• BRIEF: Show each line of the data below that has the string "high" in it.

• INFORMATION SUPPLIED:
^^^^^^^^^^^^^^^^

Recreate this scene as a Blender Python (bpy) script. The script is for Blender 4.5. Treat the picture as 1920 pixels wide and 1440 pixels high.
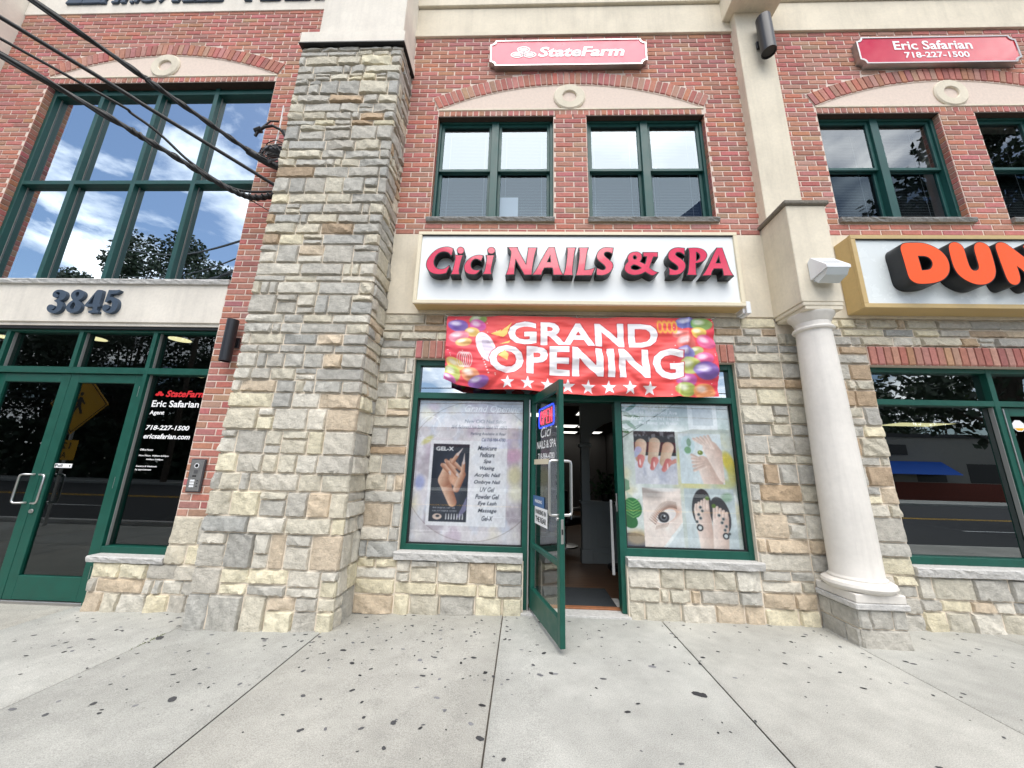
import bpy, bmesh, math, random
import numpy as np
from mathutils import Vector, Matrix
random.seed(7)
for o in list(bpy.data.objects): bpy.data.objects.remove(o)
scene = bpy.context.scene
COL = scene.collection
R = math.radians

# ------------------------------------------------------------------ camera
CAM_H = 1.355
cam_d = bpy.data.cameras.new('camera')
cam_o = bpy.data.objects.new('camera', cam_d)
COL.objects.link(cam_o)
cam_d.sensor_fit = 'HORIZONTAL'; cam_d.sensor_width = 36.0
cam_d.lens = 36.0 * 674.12 / 1920.0
cam_d.clip_start = 0.05; cam_d.clip_end = 400
def cam_matrix(roll, pitch, yaw):
    cy, sy, cp, sp, cr, sr = math.cos(yaw), math.sin(yaw), math.cos(pitch), math.sin(pitch), math.cos(roll), math.sin(roll)
    A = Matrix(((cy, -sy, 0), (sy, cy, 0), (0, 0, 1)))
    B = Matrix(((1, 0, 0), (0, 0, -1), (0, 1, 0))) @ Matrix(((1, 0, 0), (0, cp, sp), (0, -sp, cp)))
    C = Matrix(((cr, -sr, 0), (sr, cr, 0), (0, 0, 1)))
    M = C @ B @ A
    r, d, f = M[0], M[1], M[2]
    return Matrix(((r[0], -d[0], -f[0]), (r[1], -d[1], -f[1]), (r[2], -d[2], -f[2])))
cam_o.matrix_world = Matrix.Translation((0, -3.85, CAM_H)) @ cam_matrix(R(1.4477), R(13.2586), R(-2.0288)).to_4x4()
scene.camera = cam_o

# ------------------------------------------------------------------ sky, sun, exposure
SUN_EL, SUN_AZ = R(60), R(2)          # high, in front of the facade (street side), behind thin cloud
world = bpy.data.worlds.new('World'); scene.world = world
world.use_nodes = True
def sky_world():
    nt = world.node_tree; nt.nodes.clear()
    N = nt.nodes.new; L = nt.links.new
    out = N('ShaderNodeOutputWorld'); bg = N('ShaderNodeBackground')
    sky = N('ShaderNodeTexSky'); sky.sky_type = 'NISHITA'; sky.sun_disc = False
    sky.sun_elevation = SUN_EL; sky.sun_rotation = R(180) + SUN_AZ
    sky.air_density = 1.0; sky.dust_density = 0.6; sky.ozone_density = 1.5
    tc = N('ShaderNodeTexCoord'); sep = N('ShaderNodeSeparateXYZ')
    L(tc.outputs['Generated'], sep.inputs[0])
    zz = N('ShaderNodeMath'); zz.operation = 'MAXIMUM'; zz.inputs[1].default_value = 0.0
    L(sep.outputs['Z'], zz.inputs[0])
    za = N('ShaderNodeMath'); za.operation = 'ADD'; za.inputs[1].default_value = 0.22
    L(zz.outputs[0], za.inputs[0])
    dx = N('ShaderNodeMath'); dx.operation = 'DIVIDE'; L(sep.outputs['X'], dx.inputs[0]); L(za.outputs[0], dx.inputs[1])
    dy = N('ShaderNodeMath'); dy.operation = 'DIVIDE'; L(sep.outputs['Y'], dy.inputs[0]); L(za.outputs[0], dy.inputs[1])
    cmb = N('ShaderNodeCombineXYZ'); L(dx.outputs[0], cmb.inputs[0]); L(dy.outputs[0], cmb.inputs[1])
    no = N('ShaderNodeTexNoise'); no.inputs['Scale'].default_value = 1.8; no.inputs['Detail'].default_value = 9.0
    no.inputs['Roughness'].default_value = 0.56; no.inputs['Distortion'].default_value = 0.25
    L(cmb.outputs[0], no.inputs['Vector'])
    rp = N('ShaderNodeValToRGB'); rp.color_ramp.elements[0].position = 0.46; rp.color_ramp.elements[1].position = 0.60
    L(no.outputs['Fac'], rp.inputs['Fac'])
    # cloud shading by a second, larger noise
    no2 = N('ShaderNodeTexNoise'); no2.inputs['Scale'].default_value = 4.0; no2.inputs['Detail'].default_value = 6.0
    L(cmb.outputs[0], no2.inputs['Vector'])
    rp2 = N('ShaderNodeValToRGB')
    rp2.color_ramp.elements[0].position = 0.3; rp2.color_ramp.elements[0].color = (9.0, 9.6, 10.6, 1)
    rp2.color_ramp.elements[1].position = 0.65; rp2.color_ramp.elements[1].color = (20.0, 20.0, 20.0, 1)
    L(no2.outputs['Fac'], rp2.inputs['Fac'])
    mix = N('ShaderNodeMix'); mix.data_type = 'RGBA'
    L(rp.outputs['Color'], mix.inputs[0]); L(sky.outputs[0], mix.inputs[6]); L(rp2.outputs['Color'], mix.inputs[7])
    L(mix.outputs[2], bg.inputs['Color']); bg.inputs['Strength'].default_value = 0.065
    L(bg.outputs[0], out.inputs['Surface'])
sky_world()
sd = bpy.data.lights.new('sun', 'SUN'); so = bpy.data.objects.new('sun', sd); COL.objects.link(so)
sd.energy = 1.5; sd.angle = R(58); sd.color = (1.0, 0.955, 0.885)
so.location = (0, -20, 30)
sun_dir = Vector((math.sin(SUN_AZ) * math.cos(SUN_EL), -math.cos(SUN_AZ) * math.cos(SUN_EL), math.sin(SUN_EL)))
so.rotation_euler = sun_dir.to_track_quat('Z', 'Y').to_euler()
scene.view_settings.view_transform = 'Standard'
scene.view_settings.look = 'None'
scene.view_settings.exposure = 1.27
scene.view_settings.gamma = 1.0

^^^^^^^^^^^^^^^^

• TASK SOLUTION:
Recreate this scene as a Blender Python (bpy) script. The script is for Blender 4.5. Treat the picture as 1920 pixels wide and 1440 pixels high.
SUN_EL, SUN_AZ = R(60), R(2)          # high, in front of the facade (street side), behind thin cloud